Material provided:
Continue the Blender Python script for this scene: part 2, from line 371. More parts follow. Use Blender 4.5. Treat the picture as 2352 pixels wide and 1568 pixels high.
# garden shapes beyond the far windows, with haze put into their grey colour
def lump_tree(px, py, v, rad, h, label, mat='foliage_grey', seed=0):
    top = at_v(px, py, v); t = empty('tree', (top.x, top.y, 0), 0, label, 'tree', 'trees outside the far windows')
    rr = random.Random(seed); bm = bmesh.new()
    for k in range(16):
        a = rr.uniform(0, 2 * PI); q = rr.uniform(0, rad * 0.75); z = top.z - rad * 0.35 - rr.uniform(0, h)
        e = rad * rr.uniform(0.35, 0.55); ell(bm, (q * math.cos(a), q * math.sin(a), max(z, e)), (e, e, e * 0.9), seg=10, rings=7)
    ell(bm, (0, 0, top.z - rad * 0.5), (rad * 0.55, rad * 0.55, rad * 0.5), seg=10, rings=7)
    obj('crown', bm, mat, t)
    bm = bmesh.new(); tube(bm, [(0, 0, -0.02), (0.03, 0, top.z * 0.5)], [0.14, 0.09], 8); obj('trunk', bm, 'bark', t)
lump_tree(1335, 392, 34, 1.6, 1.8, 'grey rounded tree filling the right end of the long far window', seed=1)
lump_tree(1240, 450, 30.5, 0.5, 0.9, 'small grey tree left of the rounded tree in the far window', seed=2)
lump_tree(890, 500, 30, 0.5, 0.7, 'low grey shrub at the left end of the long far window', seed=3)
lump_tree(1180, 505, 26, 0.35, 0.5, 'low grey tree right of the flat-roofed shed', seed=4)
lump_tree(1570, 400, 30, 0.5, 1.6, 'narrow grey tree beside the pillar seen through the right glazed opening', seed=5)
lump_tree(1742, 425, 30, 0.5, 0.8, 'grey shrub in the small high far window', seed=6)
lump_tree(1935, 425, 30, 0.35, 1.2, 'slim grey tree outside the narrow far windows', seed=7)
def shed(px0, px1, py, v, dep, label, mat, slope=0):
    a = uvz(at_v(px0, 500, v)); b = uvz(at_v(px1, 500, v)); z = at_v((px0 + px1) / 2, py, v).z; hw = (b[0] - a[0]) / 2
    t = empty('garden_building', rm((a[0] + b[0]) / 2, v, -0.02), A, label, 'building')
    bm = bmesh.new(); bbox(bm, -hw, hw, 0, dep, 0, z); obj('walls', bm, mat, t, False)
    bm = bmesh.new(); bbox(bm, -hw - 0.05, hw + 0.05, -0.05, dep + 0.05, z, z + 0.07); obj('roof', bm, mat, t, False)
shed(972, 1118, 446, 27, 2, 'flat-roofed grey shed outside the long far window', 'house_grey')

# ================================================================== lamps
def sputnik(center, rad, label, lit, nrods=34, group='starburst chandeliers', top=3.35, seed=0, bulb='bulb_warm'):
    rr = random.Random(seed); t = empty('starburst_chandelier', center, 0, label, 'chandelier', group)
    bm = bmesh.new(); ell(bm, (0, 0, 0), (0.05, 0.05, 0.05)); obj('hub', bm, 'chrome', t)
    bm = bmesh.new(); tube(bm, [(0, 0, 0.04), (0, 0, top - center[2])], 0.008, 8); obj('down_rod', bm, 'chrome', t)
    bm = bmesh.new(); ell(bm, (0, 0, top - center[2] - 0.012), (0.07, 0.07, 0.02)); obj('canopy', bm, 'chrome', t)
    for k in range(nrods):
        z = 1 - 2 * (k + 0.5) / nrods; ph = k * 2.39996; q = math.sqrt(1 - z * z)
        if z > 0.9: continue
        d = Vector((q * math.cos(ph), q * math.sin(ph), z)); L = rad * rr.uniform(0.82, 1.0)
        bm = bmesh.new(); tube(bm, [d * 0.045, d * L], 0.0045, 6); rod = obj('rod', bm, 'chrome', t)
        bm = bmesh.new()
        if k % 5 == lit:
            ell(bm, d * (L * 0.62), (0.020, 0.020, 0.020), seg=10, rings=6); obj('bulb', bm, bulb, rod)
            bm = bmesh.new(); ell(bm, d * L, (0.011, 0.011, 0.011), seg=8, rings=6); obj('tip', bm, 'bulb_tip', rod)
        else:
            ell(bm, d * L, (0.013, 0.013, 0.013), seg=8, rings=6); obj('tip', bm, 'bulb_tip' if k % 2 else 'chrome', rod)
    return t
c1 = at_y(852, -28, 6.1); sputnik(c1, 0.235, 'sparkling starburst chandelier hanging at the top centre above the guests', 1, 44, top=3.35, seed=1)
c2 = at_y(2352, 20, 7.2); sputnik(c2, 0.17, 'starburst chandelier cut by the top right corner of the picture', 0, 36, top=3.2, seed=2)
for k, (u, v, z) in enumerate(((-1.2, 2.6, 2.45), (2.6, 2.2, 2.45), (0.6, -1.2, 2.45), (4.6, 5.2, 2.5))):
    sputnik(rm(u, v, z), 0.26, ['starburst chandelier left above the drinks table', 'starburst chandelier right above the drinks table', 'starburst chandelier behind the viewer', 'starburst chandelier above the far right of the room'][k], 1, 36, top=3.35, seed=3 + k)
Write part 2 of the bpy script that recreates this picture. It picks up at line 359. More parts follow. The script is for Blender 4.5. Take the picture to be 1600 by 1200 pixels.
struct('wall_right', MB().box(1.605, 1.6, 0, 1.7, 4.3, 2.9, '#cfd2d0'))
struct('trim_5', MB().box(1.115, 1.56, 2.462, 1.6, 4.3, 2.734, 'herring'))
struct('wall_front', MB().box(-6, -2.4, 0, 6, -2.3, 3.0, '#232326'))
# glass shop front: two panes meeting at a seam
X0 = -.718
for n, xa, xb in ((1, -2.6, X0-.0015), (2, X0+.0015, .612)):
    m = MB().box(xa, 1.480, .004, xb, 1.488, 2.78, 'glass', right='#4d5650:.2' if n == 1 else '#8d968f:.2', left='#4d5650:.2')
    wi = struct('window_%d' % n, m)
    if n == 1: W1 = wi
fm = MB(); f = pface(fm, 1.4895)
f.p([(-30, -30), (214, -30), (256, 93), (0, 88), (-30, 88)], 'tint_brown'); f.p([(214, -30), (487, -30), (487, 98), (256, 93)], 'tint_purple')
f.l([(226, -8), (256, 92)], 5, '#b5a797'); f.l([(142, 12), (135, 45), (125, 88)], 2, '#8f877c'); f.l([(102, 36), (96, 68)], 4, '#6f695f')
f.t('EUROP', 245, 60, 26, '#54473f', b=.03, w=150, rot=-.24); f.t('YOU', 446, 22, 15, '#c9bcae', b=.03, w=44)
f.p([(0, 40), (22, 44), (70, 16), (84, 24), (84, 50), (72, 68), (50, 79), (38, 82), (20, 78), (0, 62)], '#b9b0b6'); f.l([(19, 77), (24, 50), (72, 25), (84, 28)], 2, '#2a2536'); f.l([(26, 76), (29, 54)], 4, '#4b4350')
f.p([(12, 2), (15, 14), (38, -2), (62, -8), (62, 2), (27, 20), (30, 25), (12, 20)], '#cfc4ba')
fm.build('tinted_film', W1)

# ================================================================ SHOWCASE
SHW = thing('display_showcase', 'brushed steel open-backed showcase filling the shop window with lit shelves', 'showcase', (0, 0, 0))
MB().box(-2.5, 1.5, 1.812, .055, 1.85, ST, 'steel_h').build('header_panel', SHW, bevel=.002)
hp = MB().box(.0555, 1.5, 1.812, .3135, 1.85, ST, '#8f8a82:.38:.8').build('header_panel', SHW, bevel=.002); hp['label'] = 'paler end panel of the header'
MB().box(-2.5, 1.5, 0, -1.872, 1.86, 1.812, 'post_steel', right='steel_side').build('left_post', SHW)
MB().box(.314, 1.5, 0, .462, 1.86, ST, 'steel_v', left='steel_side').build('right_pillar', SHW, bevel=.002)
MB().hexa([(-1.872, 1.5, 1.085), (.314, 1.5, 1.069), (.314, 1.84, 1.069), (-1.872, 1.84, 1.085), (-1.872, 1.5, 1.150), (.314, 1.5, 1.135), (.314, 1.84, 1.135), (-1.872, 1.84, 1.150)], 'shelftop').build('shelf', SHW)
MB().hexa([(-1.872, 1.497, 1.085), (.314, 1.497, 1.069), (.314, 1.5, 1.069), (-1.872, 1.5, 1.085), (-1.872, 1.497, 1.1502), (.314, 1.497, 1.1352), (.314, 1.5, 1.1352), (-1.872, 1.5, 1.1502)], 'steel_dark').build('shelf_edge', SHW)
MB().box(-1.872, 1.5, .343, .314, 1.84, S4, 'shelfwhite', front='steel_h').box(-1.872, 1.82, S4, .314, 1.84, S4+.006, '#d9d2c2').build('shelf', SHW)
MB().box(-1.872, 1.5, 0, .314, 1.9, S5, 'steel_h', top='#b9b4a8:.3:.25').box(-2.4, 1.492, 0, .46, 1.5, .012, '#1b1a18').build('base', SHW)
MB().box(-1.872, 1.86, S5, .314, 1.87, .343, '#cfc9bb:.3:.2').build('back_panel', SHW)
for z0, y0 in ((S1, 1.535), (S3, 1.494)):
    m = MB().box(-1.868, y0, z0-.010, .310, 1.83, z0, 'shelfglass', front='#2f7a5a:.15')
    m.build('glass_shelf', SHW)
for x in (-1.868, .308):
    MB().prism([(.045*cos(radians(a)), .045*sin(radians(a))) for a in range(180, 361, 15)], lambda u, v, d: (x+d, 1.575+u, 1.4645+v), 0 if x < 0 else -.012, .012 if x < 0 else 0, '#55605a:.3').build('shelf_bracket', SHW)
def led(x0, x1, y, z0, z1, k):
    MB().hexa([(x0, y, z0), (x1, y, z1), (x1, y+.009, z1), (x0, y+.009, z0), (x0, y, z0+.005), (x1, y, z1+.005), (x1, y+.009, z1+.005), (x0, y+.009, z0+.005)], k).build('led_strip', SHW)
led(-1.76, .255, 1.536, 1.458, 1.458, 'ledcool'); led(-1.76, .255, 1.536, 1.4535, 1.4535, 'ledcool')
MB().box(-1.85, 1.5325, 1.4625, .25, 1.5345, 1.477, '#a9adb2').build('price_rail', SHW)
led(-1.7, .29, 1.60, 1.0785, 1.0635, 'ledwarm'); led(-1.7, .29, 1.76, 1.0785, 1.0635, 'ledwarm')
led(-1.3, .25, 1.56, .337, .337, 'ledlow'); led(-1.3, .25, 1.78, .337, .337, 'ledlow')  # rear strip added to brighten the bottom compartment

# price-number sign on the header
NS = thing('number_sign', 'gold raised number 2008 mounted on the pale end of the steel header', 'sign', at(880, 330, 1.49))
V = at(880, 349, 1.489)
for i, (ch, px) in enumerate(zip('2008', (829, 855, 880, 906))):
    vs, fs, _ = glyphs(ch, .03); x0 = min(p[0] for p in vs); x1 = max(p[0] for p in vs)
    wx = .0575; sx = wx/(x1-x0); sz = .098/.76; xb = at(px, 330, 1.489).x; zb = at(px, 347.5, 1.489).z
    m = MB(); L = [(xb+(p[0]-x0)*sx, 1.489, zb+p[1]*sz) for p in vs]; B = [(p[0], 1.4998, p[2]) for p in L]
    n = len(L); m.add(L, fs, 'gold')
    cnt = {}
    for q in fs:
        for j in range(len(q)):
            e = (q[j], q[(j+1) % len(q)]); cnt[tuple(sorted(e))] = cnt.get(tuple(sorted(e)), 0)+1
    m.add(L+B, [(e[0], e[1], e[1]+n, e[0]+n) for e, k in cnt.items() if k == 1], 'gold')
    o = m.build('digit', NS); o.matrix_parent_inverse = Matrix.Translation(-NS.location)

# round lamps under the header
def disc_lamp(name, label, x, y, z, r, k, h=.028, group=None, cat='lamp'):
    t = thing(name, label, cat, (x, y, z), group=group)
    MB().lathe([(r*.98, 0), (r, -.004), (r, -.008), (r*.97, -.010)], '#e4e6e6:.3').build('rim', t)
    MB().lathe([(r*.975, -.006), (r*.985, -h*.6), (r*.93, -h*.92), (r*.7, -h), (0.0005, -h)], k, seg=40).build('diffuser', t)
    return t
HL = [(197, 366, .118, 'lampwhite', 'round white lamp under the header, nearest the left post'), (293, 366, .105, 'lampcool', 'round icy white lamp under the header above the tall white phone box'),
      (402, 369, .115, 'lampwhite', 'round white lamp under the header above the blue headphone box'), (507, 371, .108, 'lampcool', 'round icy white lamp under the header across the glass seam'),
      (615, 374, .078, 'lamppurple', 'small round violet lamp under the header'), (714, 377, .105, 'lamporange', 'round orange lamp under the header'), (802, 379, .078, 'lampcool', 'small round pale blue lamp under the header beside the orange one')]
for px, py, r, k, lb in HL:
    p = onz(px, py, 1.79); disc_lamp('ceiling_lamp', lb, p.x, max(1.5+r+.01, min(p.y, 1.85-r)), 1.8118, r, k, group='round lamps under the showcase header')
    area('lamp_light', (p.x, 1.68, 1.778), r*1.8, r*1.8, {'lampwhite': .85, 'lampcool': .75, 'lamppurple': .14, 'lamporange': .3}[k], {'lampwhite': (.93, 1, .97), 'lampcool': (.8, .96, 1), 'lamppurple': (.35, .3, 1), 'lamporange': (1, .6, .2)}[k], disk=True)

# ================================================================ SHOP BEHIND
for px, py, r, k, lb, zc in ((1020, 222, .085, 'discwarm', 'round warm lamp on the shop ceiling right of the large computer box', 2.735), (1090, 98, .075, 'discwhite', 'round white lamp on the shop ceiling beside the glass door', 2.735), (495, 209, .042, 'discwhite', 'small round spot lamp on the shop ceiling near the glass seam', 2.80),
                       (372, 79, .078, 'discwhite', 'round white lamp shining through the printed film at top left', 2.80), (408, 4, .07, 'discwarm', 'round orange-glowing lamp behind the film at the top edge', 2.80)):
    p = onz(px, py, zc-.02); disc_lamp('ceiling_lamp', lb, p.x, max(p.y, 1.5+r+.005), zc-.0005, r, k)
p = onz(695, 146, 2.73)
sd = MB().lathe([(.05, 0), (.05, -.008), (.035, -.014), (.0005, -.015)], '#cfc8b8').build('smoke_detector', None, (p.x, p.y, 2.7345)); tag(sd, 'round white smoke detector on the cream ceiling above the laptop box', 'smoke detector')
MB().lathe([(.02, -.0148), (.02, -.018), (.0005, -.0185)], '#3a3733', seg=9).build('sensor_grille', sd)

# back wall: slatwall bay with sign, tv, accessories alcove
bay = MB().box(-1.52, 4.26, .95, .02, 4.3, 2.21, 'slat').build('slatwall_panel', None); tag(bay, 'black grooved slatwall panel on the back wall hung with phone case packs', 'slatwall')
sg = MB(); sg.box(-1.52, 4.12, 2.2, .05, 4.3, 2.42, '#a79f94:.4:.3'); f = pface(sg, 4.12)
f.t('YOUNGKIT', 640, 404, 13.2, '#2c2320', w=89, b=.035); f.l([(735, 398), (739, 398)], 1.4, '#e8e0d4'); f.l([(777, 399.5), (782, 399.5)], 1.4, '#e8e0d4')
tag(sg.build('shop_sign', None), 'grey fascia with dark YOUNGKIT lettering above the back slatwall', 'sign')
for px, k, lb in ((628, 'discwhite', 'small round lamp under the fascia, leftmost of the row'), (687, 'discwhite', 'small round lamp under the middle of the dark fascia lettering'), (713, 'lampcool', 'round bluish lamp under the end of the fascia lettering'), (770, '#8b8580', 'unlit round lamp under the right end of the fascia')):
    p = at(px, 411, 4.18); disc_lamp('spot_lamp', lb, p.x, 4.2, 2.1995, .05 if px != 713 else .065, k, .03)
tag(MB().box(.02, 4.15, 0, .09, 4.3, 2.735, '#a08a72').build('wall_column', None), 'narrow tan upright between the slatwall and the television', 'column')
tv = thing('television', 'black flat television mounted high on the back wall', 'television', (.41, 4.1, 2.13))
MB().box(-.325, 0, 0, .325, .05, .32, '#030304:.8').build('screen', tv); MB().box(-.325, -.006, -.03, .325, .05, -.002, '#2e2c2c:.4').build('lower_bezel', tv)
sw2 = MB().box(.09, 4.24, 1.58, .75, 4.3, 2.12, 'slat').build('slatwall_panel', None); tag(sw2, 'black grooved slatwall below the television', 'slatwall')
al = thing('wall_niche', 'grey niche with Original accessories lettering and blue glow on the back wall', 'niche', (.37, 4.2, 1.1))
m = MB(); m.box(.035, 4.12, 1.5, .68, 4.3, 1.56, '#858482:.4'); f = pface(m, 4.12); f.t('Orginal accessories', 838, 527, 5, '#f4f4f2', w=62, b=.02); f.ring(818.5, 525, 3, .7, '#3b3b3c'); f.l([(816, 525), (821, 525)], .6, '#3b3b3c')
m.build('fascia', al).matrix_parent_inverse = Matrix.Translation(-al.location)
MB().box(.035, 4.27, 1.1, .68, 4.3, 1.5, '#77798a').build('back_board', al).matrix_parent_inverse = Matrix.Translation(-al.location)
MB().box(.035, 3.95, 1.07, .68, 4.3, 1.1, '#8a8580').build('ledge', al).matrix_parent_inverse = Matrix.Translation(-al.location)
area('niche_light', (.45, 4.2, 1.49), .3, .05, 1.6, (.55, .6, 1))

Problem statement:
Within the listing above, locate the line containing "(12, 20)], '#cfc4ba')" and the line containing "fm.build('tinted_film', W1)". Reproduce those two lines and all lines between them exactly, with nothing added.

Solution for this task:
f.p([(12, 2), (15, 14), (38, -2), (62, -8), (62, 2), (27, 20), (30, 25), (12, 20)], '#cfc4ba')
fm.build('tinted_film', W1)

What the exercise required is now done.